Возникшая на рубеже 20 - 30-х годов, эта тема была последним этапом отчаянной борьбы перевальских критиков за внутреннюю свободу художника. Свобода предполагала "обязанность художника глубоко и искренно переживать то, о чем он берется писать, и отдать все свое творчество без остатка раскрытию этого переживания"748. "Искренность есть непременное условие творчества, считали перевальцы. - Если хотите, чтобы человек хорошо бегал, - нужно, чтобы у него были развязаны ноги; если хотите, чтобы человек хорошо писал, - нужно, чтобы у него была развязана душа"749. Даже тогда, когда перевальские теории подвергались резкой [307] критике, лозунг искренности продолжал оставаться сердцевиной перевальской программы. "Их завет в литературе, - писали о себе перевальцы, - быть чистым, искренним творцом образов своего времени, воссоздать "живую душу" своих поколений..."750 Когда мы пишем, что не раскаиваемся "в том, что мы делали, и считаем свое дело правым, - отвечали они своим оппонентам, - мы имеем в виду нашу общую литературную линию, нашу ставку на органичность искусства, на его абсолютную подлинность и искренность"751.
Искренность казалась перевальцам залогом правдивости. Они считали, что в эстетически цельном и искреннем всегда есть зерно правды и это - единственный путь к созданию подлинного искусства. Как и многие утверждения перевальцев, лозунг искренности выступил в виде присущей перевальскому мышлению альтернативы. "Надо быть последовательными, - заявляли они. - Если вы против искренности, значит, вы за приспособленчество. Середины тут быть не может"752.
Можно ли было этому возражать?
Трудно.
Но возражения последовали, так как апологеты ремесленной, иллюстративной литературы увидели в требовании непременной искренности художника продолжение борьбы за свободу внутреннего мира художника. Увидели - и дали бой.

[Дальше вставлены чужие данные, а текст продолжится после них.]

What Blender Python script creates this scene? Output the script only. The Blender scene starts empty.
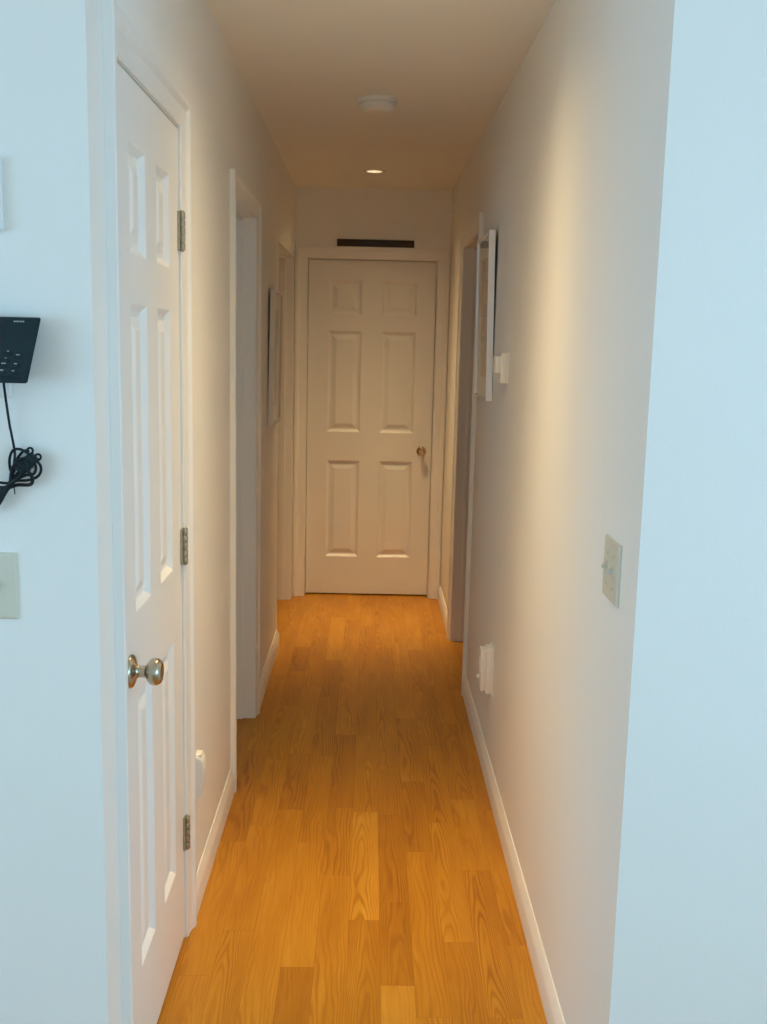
import bpy, bmesh, math, random
from mathutils import Vector, Matrix

random.seed(7)
SC = bpy.context.scene
COL = SC.collection
PI = math.pi

# ------------------------------------------------------------------ dimensions (metres)
XL, XR = -0.458, 0.460          # the two faces of the hallway walls
H = 2.448                       # ceiling height
YL, YR = 1.728, 1.700           # where the hall walls begin (outside corners)
YF = 6.235                      # far wall face
TH = 0.115                      # wall thickness
RX0, RX1, RY0, RY1 = -2.7, 2.4, -3.1, 7.7   # outer shell
CAS = 0.068                     # casing width

# ------------------------------------------------------------------ materials
def new_mat(name):
    m = bpy.data.materials.new(name); m.use_nodes = True
    nt = m.node_tree
    b = nt.nodes['Principled BSDF']
    return m, nt, b

def plain(name, col, rough=0.5, metal=0.0, bump=None, coat=0.0, spec=0.5, var=0.0, vscale=6.0):
    m, nt, b = new_mat(name)
    b.inputs['Base Color'].default_value = (*col, 1)
    b.inputs['Roughness'].default_value = rough
    b.inputs['Metallic'].default_value = metal
    b.inputs['Coat Weight'].default_value = coat
    b.inputs['Specular IOR Level'].default_value = spec
    tc = nt.nodes.new('ShaderNodeTexCoord')
    if var > 0:
        n = nt.nodes.new('ShaderNodeTexNoise'); n.inputs['Scale'].default_value = vscale; n.inputs['Detail'].default_value = 3
        nt.links.new(tc.outputs['Object'], n.inputs['Vector'])
        mx = nt.nodes.new('ShaderNodeMix'); mx.data_type = 'RGBA'
        mx.inputs[6].default_value = (*[c * (1 - var) for c in col], 1)
        mx.inputs[7].default_value = (*[min(1, c * (1 + var)) for c in col], 1)
        nt.links.new(n.outputs['Fac'], mx.inputs[0]); nt.links.new(mx.outputs[2], b.inputs['Base Color'])
    if bump:
        sc, st, dist = bump
        n = nt.nodes.new('ShaderNodeTexNoise'); n.inputs['Scale'].default_value = sc; n.inputs['Detail'].default_value = 4
        nt.links.new(tc.outputs['Object'], n.inputs['Vector'])
        bp = nt.nodes.new('ShaderNodeBump'); bp.inputs['Strength'].default_value = st; bp.inputs['Distance'].default_value = dist
        nt.links.new(n.outputs['Fac'], bp.inputs['Height']); nt.links.new(bp.outputs['Normal'], b.inputs['Normal'])
    return m

M = {}
M['wall'] = plain('wall_paint', (0.855, 0.85, 0.82), 0.62, bump=(160, 0.12, 0.002), var=0.012, vscale=2.0, spec=0.35)
M['ceiling'] = plain('ceiling_paint', (0.86, 0.85, 0.81), 0.9, bump=(120, 0.35, 0.003), var=0.02, spec=0.2)
M['trim'] = plain('trim_paint', (0.865, 0.86, 0.835), 0.38, var=0.01, vscale=9)
M['door'] = plain('door_paint', (0.865, 0.86, 0.835), 0.42, bump=(90, 0.06, 0.001), var=0.01)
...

Искренность, писала Э. Блюм, - совершенно правильное требование. Сами всегда требуем. Но - "как признак организации писателей противоречит классовым принципам, противоречит марксизму". И в качестве решающего аргумента была выдвинута мысль об "исторически закономерном приспособлении представителей одного класса к другому"753. Аргументация Э. Блюм была прежней.